Tuesday, December 30, 2008


Canadians Preparing for Playoffs

There have been very few surprises thus far at the World Junior Hockey Championships in Ottawa. The Canadian squad, perhaps even stronger than first suspected, has romped to victory in its first three games. With one game remaining against the United States, the team will finish the preliminary round and await other results to determine the playoff status.

With a little good fortune, the boys will go directly from the New Year’s Eve game against the Yanks to a playoff semi-final on Saturday.

The Americans had little trouble in their first game against the Germans. Following the game, I spoke with Belleville Bulls’ captain Eric Tangradi. This is Tangradi’s first taste of International Hockey, and he is enjoying the experience. “It’s been great. I thought we played really well as a line.”

He told me that the team had spent some time in Lake Placid and in Kingston before the tournament. “We didn’t get any turkey this year for Christmas dinner. Just lots of pasta!” He is looking forward to the New Year’s Eve game against the Canadians and fellow Belleville Bull P. K. Subban. He did face another Bull in the German game, as goalie Phillipp Grubauer played the third period against the Americans. Tangradi did not have a chance to communicate with Grubauer during the game.
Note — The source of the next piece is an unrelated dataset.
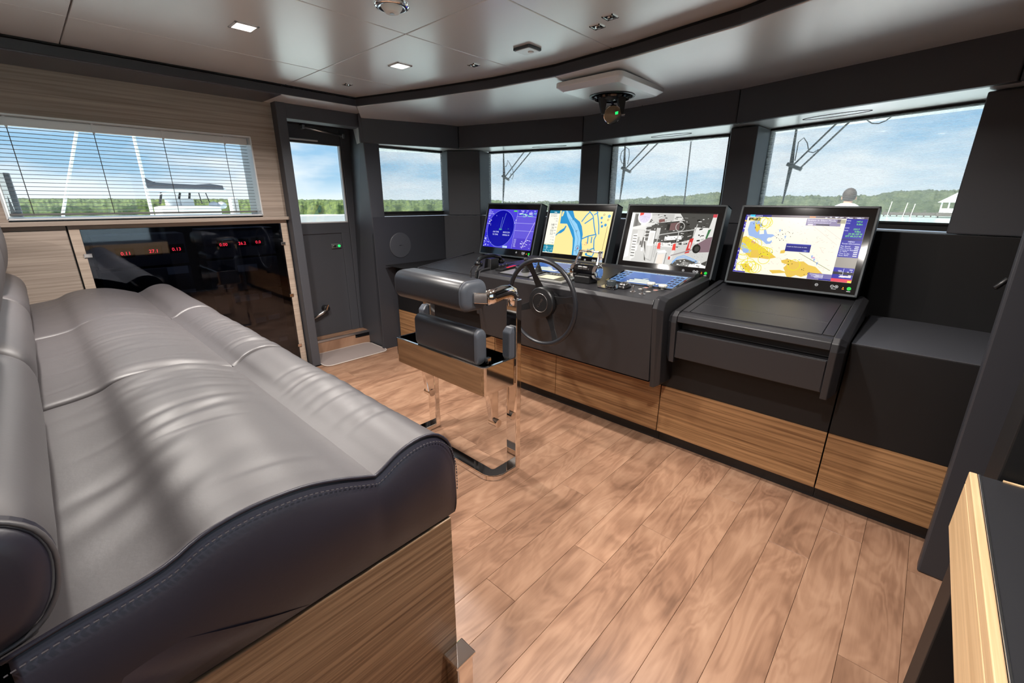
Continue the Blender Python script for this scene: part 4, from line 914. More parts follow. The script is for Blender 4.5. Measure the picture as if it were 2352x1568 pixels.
# toggle switches and push buttons
for i, (x, y) in enumerate(((-1.297, 2.530), (-1.222, 2.506))):
    t = B().lathe([(.020, -.001), (.020, .003), (.012, .004), (.008, .008), (.001, .009)], (x, y, ZD(y)), n=24).build('toggle_switch', chrome, desk)
    B().tube([(x, y, ZD(y)+.006), (x, y+.004, ZD(y)+.040)], [.0035, .0055], 10).build('stalk', chrome, t)
pk = mat('pale_button', (.55, .52, .47), .4); pr = mat('red_ring_button', (.55, .25, .2), .4)
for i, (x, y, m) in enumerate(((-1.285, 2.615, pk), (-1.215, 2.575, pk), (-1.275, 2.665, pr), (-1.195, 2.635, pr))):
    t = B().lathe([(.019, -.001), (.019, .003), (.015, .0035)], (x, y, ZD(y)), n=24).build('push_button', steel, desk); B().lathe([(.014, .0), (.014, .0045), (.001, .005)], (x, y, ZD(y)), n=20).build('cap', m, t)
for i, (x, y) in enumerate(((-1.262, 2.705), (-1.175, 2.692))):
    t = B().lathe([(.012, -.001), (.012, .012), (.027, .014), (.029, .022), (.025, .030), (.001, .031)], (x, y, ZD(y)), n=10).build('wiper_knob', mat('frosted_knob', (.62, .64, .60), .25), desk)
    B().lathe([(.006, -.001), (.006, .014)], (x, y, ZD(y)), n=10).build('stem', steel, t)
# two bellows joysticks on a plate
jp = thing('joystick_panel', 'flat panel with two black bellows joysticks behind the steering wheel', 'joystick', (-2.33, 2.60, ZD(2.6)))
fix_normals(desk_box(B(), -2.44, 2.47, -2.13, 2.70, .008).build('base_plate', blackplastic, jp, bevel=.002))
fix_normals(desk_box(B(), -2.428, 2.48, -2.142, 2.69, .0095).build('face_plate', mat('grey_plate', (.22, .22, .21), .35, .3), jp, bevel=.001))
for x, y in ((-2.262, 2.60), (-2.178, 2.655)):
    pr_ = [(.034, 0)]
    for k in range(5): pr_ += [(.034-.0045*k, .006+.011*k), (.027-.0045*k, .011+.011*k)]
    pr_ += [(.009, .062), (.001, .063)]
    j = B().lathe(pr_, (x, y, ZD(y)+.009), n=20).build('bellows', rubber, jp)
    B().lathe([(.006, .055), (.006, .085), (.013, .088), (.017, .100), (.012, .113), (.001, .115)], (x, y, ZD(y)+.009), n=16).build('knob', blackplastic, j)
B().lathe([(.024, 0), (.024, .022), (.020, .026), (.001, .027)], (-2.375, 2.64, ZD(2.64)+.009), n=20).build('dial', blackplastic, jp)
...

In Canada’s first game against the Czechs, coach Pat Quinn instituted a curious, yet effective power play system. Most Belleville Bull fans know about P. K. Subban’s shot from the point---it is remarkably similar to a howitzer. Coach Quinn moved Subban down towards the net, directly in front of the goalie, poised to blast whenever the puck neared his stick. A chilling thought for anyone who has ever stood between the pipes.
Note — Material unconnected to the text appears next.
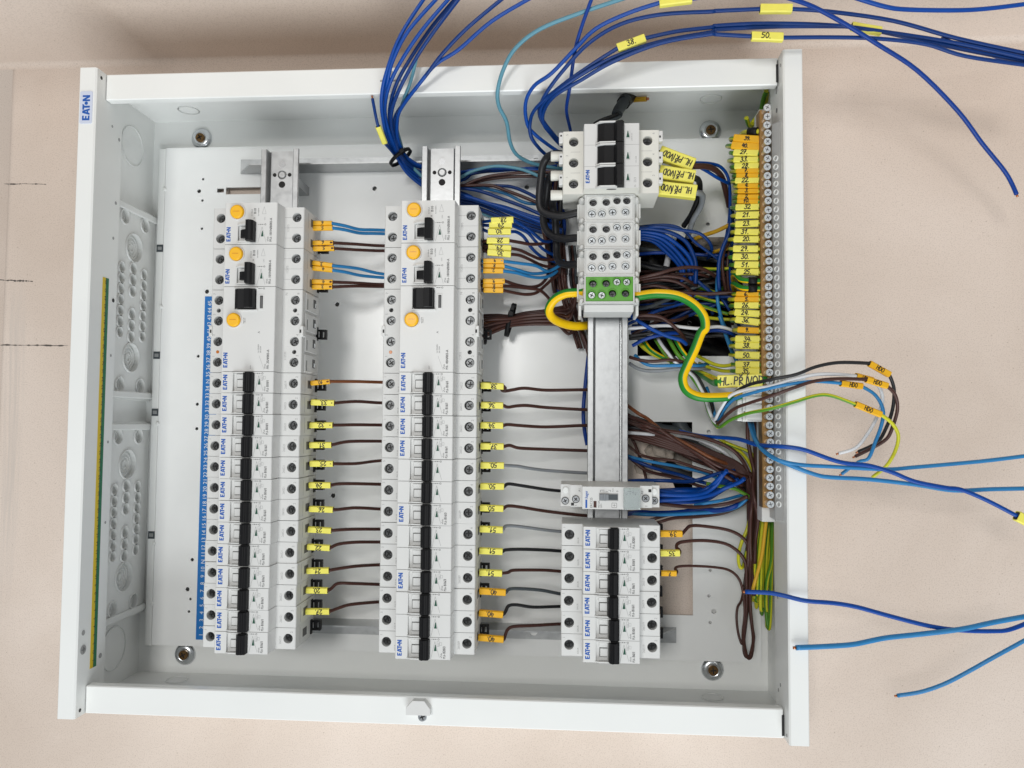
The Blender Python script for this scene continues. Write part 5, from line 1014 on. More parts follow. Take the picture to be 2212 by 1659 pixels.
# --- brown bundle with a tie beside the middle row, and what hangs behind the terminal blocks
GBR = 'brown wires in the tied bundle beside the middle row'
for k in range(9):
    y0 = 445 + 34 * k; y1 = 455 + 15.5 * k; y2 = 360 + 21 * k; w = 26 + (k * 7) % 16
    pts = [(100, y0, w + 6), (170, y0 + random.uniform(-6, 6), w + 10), (340, y0 * .45 + y1 * .55 - 4, w + 8), (510, y1, w + 4), (700, (y1 * .5 + y2 * .5) + 8, w), (930, y2 + 30, w), (1100, y2 - 5 + 6 * k, w - 2), (1230, y2 - 40 + 40 * k * .6, w - 4)]
    pts += [(1330, 520 + 10 * k, w - 4), (1400 + 6 * k, 780, w - 4), (1500, 1050, w - 4)] if k > 4 else [(1300, 260 + 20 * k, w), (1330 + 10 * k, 60, w + 4)]
    wire(f'brown wire of the tied bundle, {ORD[k] if k else "first"} from the top where it leaves the middle row', GBR, 'tan_brown' if k in (3, 7) else 'brown', pts, e2, r=1.5)
GV = 'dark wires hanging behind the terminal blocks'
for k, (col, x0, x1) in enumerate((('brown', 1110, 1170), ('brown', 1150, 1210), ('brown', 1180, 1260), ('white', 1225, 1330), ('brown', 1290, 1340), ('slate', 1320, 1370), ('brown', 1200, 1290), ('black_cable', 1255, 1350), ('black_cable', 1370, 1400))):
    wire(f'{RGBN[col]} wire hanging in the dark gap behind the terminal blocks', GV, col, [(x0 - 20, -420, 30 + 3 * (k % 4)), (x0, -200, 32), (x0, -30, 28 + 4 * (k % 3)), (x0 + 20, 120, 26), (x1, 300, 24), (x1 + 60, 480, 22), (x1 + 110, 640, 20), (x1 + 180, 860, 18)], e2, r=1.6 if col == 'white' else 1.4)
wire('blue wire running down beside the bare rail, in front of the breakers\' tags', None, 'navy', [(1480, 900, 22), (1450, 1180, 24), (1420, 1500, 26), (1412, 1700, 26), (1430, 1900, 26), (1460, 2060, 24)], e2, r=1.8)
# --- the tangle on the far side of the blocks
GX = 'blue wires fanning out beside the terminal blocks'
for w, pts in ((40, [(200, 130), (330, 120), (520, 170), (700, 320), (820, 460), (880, 570), (900, 760)]), (46, [(200, 90), (330, 80), (560, 140), (760, 300), (880, 440), (960, 550), (1000, 760)]), (50, [(200, 50), (340, 42), (600, 100), (820, 250), (960, 400), (1022, 540), (1060, 760)]),
               (54, [(240, 0), (420, 2), (700, 60), (900, 170), (1010, 330), (1070, 530), (1060, 800)]), (36, [(200, 150), (330, 150), (480, 200), (650, 350), (790, 490), (850, 600), (870, 800)]), (32, [(240, 20), (420, 40), (650, 120), (850, 290), (980, 450), (1040, 600), (1050, 900)]),
               (30, [(200, 110), (330, 105), (540, 160), (730, 310), (850, 450), (920, 560), (940, 800)])):
    FR_ = {50: 'fifth', 40: 'second', 46: 'fourth', 54: 'last', 36: 'first', 32: 'sixth', 30: 'third'}
    wire(f'blue wire {FR_[w]} from the lower left in the fan beside the grey terminal blocks', GX, 'blue', [(x, y, w - 1.5 * i) for i, (x, y) in enumerate(pts)], g1, r=1.95)
TX = [('blue wire bending round beneath the yellow rod beside the fan', 'blue', 1.5, [(220, 30, 48), (420, -20, 54), (620, -20, 56), (850, 20, 56), (1100, 62, 54), (1240, 165, 50), (1300, 280, 44), (1275, 380, 36), (1240, 440, 24)]),
      ('thin blue wire crossing from the fan to the upright blue wire', 'blue', 1.3, [(220, -20, 40), (480, -50, 46), (740, -40, 48), (920, 50, 48), (1050, 190, 46), (1250, 340, 44), (1410, 460, 40), (1500, 520, 30)]),
      ('upright blue wire passing in front of the earth sleeves 20 to 25', 'blue', 1.7, [(1570, -300, 66), (1572, -100, 68), (1540, 90, 68), (1470, 250, 66), (1410, 450, 64), (1396, 700, 62), (1410, 880, 56), (1440, 960, 46)]),
      ('second upright blue wire close behind the first, beside the sleeves', 'blue', 1.5, [(1600, -250, 52), (1600, 100, 54), (1580, 400, 54), (1570, 650, 52), (1590, 880, 46), (1620, 980, 36)]),
      ('brown upright wire beside the upright blue ones', 'brown', 1.5, [(1560, 60, 60), (1545, 190, 60), (1480, 320, 58), (1455, 500, 56), (1470, 700, 54), (1505, 900, 48), (1540, 1000, 40)]),
      ('second brown upright wire, further behind the blue ones', 'brown', 1.4, [(1560, 300, 44), (1530, 500, 44), (1530, 700, 42), (1545, 880, 40), (1580, 1100, 36), (1600, 1400, 30)]),
      ('uppermost brown wire arching out from behind the green block', 'brown', 1.6, [(150, 730, 50), (240, 712, 54), (500, 660, 58), (750, 590, 58), (980, 560, 56), (1180, 590, 52), (1330, 680, 44), (1420, 760, 34)]),
      ('second brown wire arching out from behind the green block', 'brown', 1.5, [(150, 750, 44), (300, 735, 48), (600, 690, 52), (850, 715, 52), (980, 770, 48), (1080, 830, 38)]),
      ('third brown wire arching out from behind the green block', 'brown', 1.5, [(300, 770, 40), (520, 740, 46), (750, 762, 48), (900, 830, 46), (1000, 910, 40), (1040, 1000, 30)]),
      ('fourth brown wire, low behind the thick earth cable', 'brown', 1.4, [(200, 870, 36), (350, 840, 40), (520, 832, 42), (700, 880, 40), (820, 960, 32)]),
      ('level brown wire running to the orange sleeve 6', 'brown', 1.6, [(700, 900, 44), (880, 930, 48), (1200, 946, 54), (1450, 938, 58), (1640, 930, 60), (1720, 935, 58)]),
      ('brown wire above the level one, short and straight', 'brown', 1.4, [(700, 665, 40), (900, 660, 42), (1120, 665, 42), (1250, 700, 36)]),
      ('short blue wire slanting down from the fan to the level brown wire', 'blue', 1.6, [(960, 620, 34), (1030, 700, 38), (1150, 810, 40), (1290, 925, 38), (1360, 980, 30)]),
      ('short blue wire running level to the orange sleeve 5', 'blue', 1.5, [(1250, 990, 44), (1400, 985, 50), (1580, 992, 54), (1700, 1000, 52)]),
      ('light blue wire hanging behind the sleeves 26 to 36', 'lightblue', 1.6, [(1385, 700, 46), (1376, 850, 50), (1385, 1050, 52), (1425, 1250, 50), (1475, 1400, 46), (1560, 1560, 40), (1620, 1700, 34)]),
      ('blue wire slanting down behind the orange sleeve 5', 'blue', 1.5, [(1440, 1000, 44), (1490, 1080, 46), (1560, 1180, 46), (1640, 1290, 42), (1700, 1420, 34)]),
      ('brown wire drooping below the green block', 'brown', 1.6, [(180, 1270, 56), (350, 1260, 58), (540, 1280, 58), (680, 1360, 56), (800, 1470, 52), (890, 1580, 46), (930, 1680, 36)]),
      ('second brown wire below the green block, running level', 'brown', 1.5, [(180, 1310, 44), (400, 1310, 46), (620, 1335, 46), (800, 1330, 44), (950, 1270, 36)]),
      ('blue wire slanting from the bare rail toward the thick earth cable', 'blue', 1.7, [(100, 1200, 48), (170, 1290, 52), (400, 1445, 56), (650, 1560, 56), (850, 1620, 54), (930, 1680, 48)]),
      ('dark blue wire rising from the bare rail under the slanting one', 'navy', 1.6, [(150, 1700, 44), (300, 1620, 48), (480, 1560, 50), (680, 1520, 48), (850, 1515, 44)]),
      ('white wire running level behind the thick earth cable', 'white', 1.5, [(80, 1445, 46), (200, 1442, 48), (430, 1420, 52), (680, 1410, 52), (900, 1432, 50), (1120, 1450, 50), (1380, 1425, 56), (1540, 1455, 58), (1640, 1500, 54)]),
      ('dark blue wire under the white one behind the thick earth cable', 'navy', 1.7, [(1150, 1510, 44), (1280, 1480, 50), (1450, 1482, 54), (1600, 1530, 54), (1700, 1590, 48)]),
      ('black wire sagging under the white one', 'black_cable', 1.5, [(100, 1560, 40), (350, 1530, 44), (600, 1480, 46), (850, 1500, 44), (1150, 1560, 40), (1450, 1550, 44), (1640, 1590, 44)]),
      ('second black wire in the sag below the white wire', 'black_cable', 1.5, [(100, 1600, 36), (350, 1580, 40), (620, 1555, 42), (900, 1560, 40), (1200, 1600, 36)]),
      ('yellow-green wire ending behind the orange sleeve 5', 'yg', 1.5, [(1000, 960, 30), (1130, 1000, 36), (1360, 1062, 42), (1500, 1100, 44)]),
      ('yellow-green wire slanting behind the light blue one', 'yg', 1.5, [(1000, 1060, 30), (1130, 1112, 36), (1370, 1192, 42), (1540, 1240, 44)]),
      ('yellow-green wire low behind the light blue one', 'yg', 1.5, [(1050, 1240, 26), (1230, 1290, 34), (1410, 1312, 40), (1580, 1320, 42)]),
      ('yellow-green wire passing behind the upright blue ones', 'yg', 1.6, [(1000, 560, 26), (1150, 582, 32), (1380, 590, 40), (1560, 580, 46)]),
      ('short yellow-green wire below the short slanting blue one', 'yg', 1.4, [(1060, 830, 28), (1180, 870, 32), (1340, 925, 36), (1430, 960, 36)]),
      ('yellow rod-like wire slanting above the fan', 'amber', 1.9, [(1050, 150, 30), (1200, 92, 36), (1360, 40, 42), (1510, -30, 48), (1620, -90, 50)]),
      ('short yellow wire behind the upright blue one', 'amber', 1.6, [(1220, 380, 22), (1310, 345, 30), (1430, 310, 38), (1540, 290, 42)])]
for lab, col, r, pts in TX: wire(lab, 'wires tangled between the blocks and the brass bar', col, pts, g1, r=r)
wire('white plastic tube running down through the dark hollow', None, 'white', [(760, 100, 26), (690, 320, 20), (640, 550, 14), (580, 780, 10), (520, 1000, 8), (480, 1220, 8), (430, 1420, 8), (400, 1560, 10)], g1, r=2.8, n=12, cat='tube', name='plastic_tube')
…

Consequently, only one Canadian defenceman roamed the blueline, from point to point. With a good puck handler in the corner, there were several good options for a play to be made. The puck could go to Subban in the slot, or to John Tavares perched on the edge of the crease. On the second Canadian power play goal against the Czechs, Tavares ripped the puck into the net.

Subban smiled when I asked him about the ploy, adding modestly: “I am more of a decoy out there. Most of the time the puck should go to John. Every goal we score at this tournament is huge.” Perhaps, although in the fifteen goals the Canadians tallied against Kazakhstan, there may have been a couple of unimportant markers!
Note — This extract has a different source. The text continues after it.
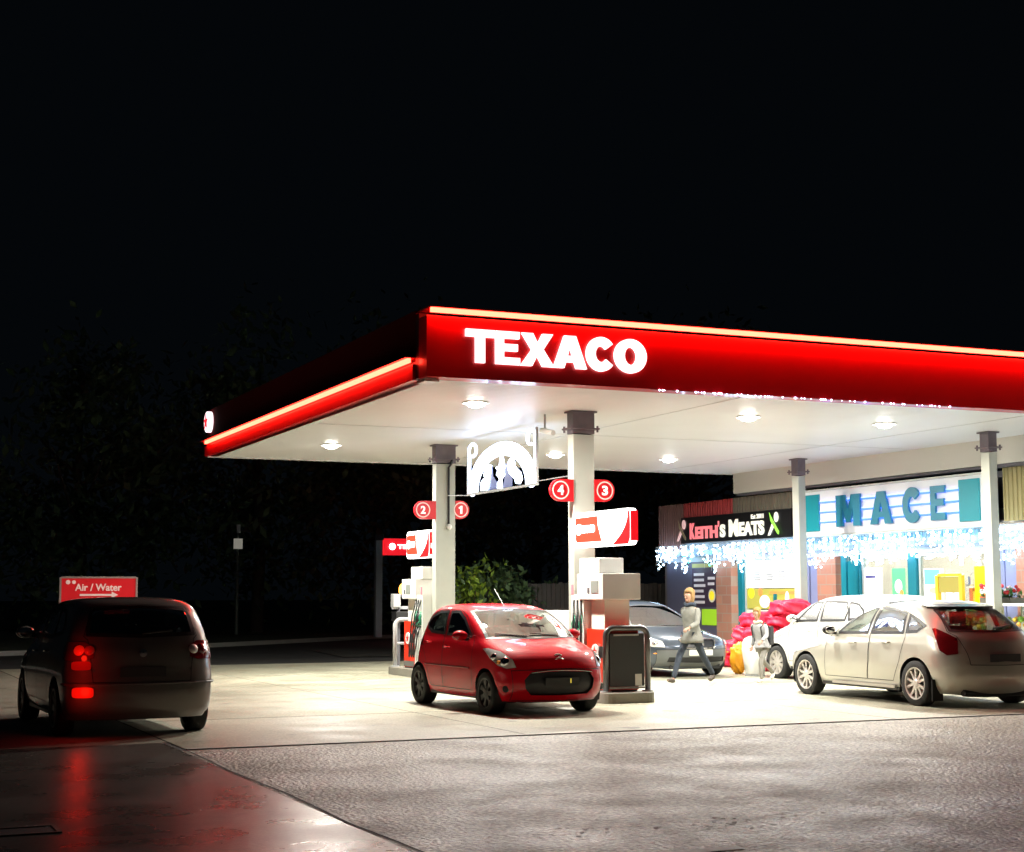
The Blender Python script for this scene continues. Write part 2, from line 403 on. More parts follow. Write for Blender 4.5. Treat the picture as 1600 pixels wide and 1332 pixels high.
star((X0-.115, 31.9, 5.19), .165, '-x', mat('star_red', (.7,.01,.02), .4, emit=(1,.02,.03), es=.7), lo)
bx('corner_bracket', white_paint, cn, (X0+.02, X0+.22, 19.3, 19.6, ZC-.05, ZC-.005))
# columns
for cxx, cyy, a, c_ in ((10.9,22.0,.185,.10),(10.9,28.0,.20,.10),(19.1,22.0,.09,.11),(19.1,28.0,.09,.12)):
    p = bx('column', mat('column_paint', (.44,.45,.40), .42, noise=.14, nscale=2.5), cn, (cxx-a,cxx+a,cyy-c_,cyy+c_,.1,4.12), bevel=.01)
    q = MB(); q.box(cxx-a-.005,cxx+a+.005,cyy-c_-.005,cyy+c_+.005,4.135,4.5)
    q.box(cxx-a-.07,cxx+a+.07,cyy-c_-.07,cyy+c_+.07,4.20,4.225); q.box(cxx-a-.04,cxx+a+.04,cyy-c_-.04,cyy+c_+.04,4.47,4.495)
    for dx in (-a-.04,a+.04):
        for dy in (-c_-.04,c_+.04): q.lathe([(.018,0),(.018,.10)], (cxx+dx,cyy+dy,4.16), n=8)
    q.build('head_plate', mat('head_steel', (.16,.13,.15), .5, noise=.3, nscale=6), p)
    q = MB(); q.box(cxx-a-.06,cxx+a+.06,cyy-c_-.06,cyy+c_+.06,.1,.14); q.build('foot_plate', steel_grey, p)
# lamps
for i, (lx, ly) in enumerate(((8.9,21.55),(13.75,21.56),(16.5,21.58),(8.85,28.75),(13.75,28.95),(16.5,29.05))):
    h = MB(); h.lathe([(.20,0),(.20,.02),(.145,.025),(.145,.01)], (lx,ly,ZC-.022), n=28, cap=False)
    p = h.build('ceiling_lamp', white_paint, cn, smooth=False)
    MB().lathe([(.14,0),(.13,-.03),(.10,-.052),(.05,-.065),(.01,-.07)], (lx,ly,ZC-.015), n=28).build('diffuser', mat('lamp_glow', (1,1,1), .3, emit=(1,.97,.88), es=22), p, smooth=True)
    ld = bpy.data.lights.new('lamp_light', 'AREA'); ld.shape = 'DISK'; ld.size = .26; ld.energy = LAMP_W; ld.color = (1,.965,.86); ld.spread = R(172)
    lo_ = bpy.data.objects.new('lamp_light', ld); col.objects.link(lo_); lo_.parent = cn
    lo_.location = Vector((lx, ly, ZC-.095)) - ORG[cn.name]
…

Subban commented on the flow of the game: “It was great to get those first goals and to get the bodies flying out there.” Coach Quinn chatted with Subban about his role with the team before the game. Subban had been used as a forward in an exhibition game before the tournament. “The coach talked to me about the importance of being ready. He told me how Wendel Clarke had been used in a similar way, and that it was important to step in and play hard whatever the circumstance.”

Quinn had praise for one of his unsung heroes after the game. “The big hit by Cormier really woke up the crowd. Boychuk also set a tone for our team with his physical play. Boychuk played well in the game without the puck.” And in Quinn style he added: “He has a good voice for a young man. He is not negative in his thinking.”

Quinn appeared a little more relaxed than he did a couple of years ago when he coached the blue and white in Toronto. He even took time to express a bit of humour. When asked why he picked up the puck at the end of the game, he quipped: “It’s important nowadays to keep our world green. We should all pick up litter when we can.”

He was also asked about the possibility of moving through the preliminary round too easily, without adversity. “I would rather win without adversity than lose with it. A little doesn’t hurt. But we don’t need a lot of it.”

Certainly, the big test for Quinn’s boys is New Year’s Eve. I am certain Dick Clark won’t mind if you click him off for an hour or two for some good old fashioned shinny. For Auld Lang Syne!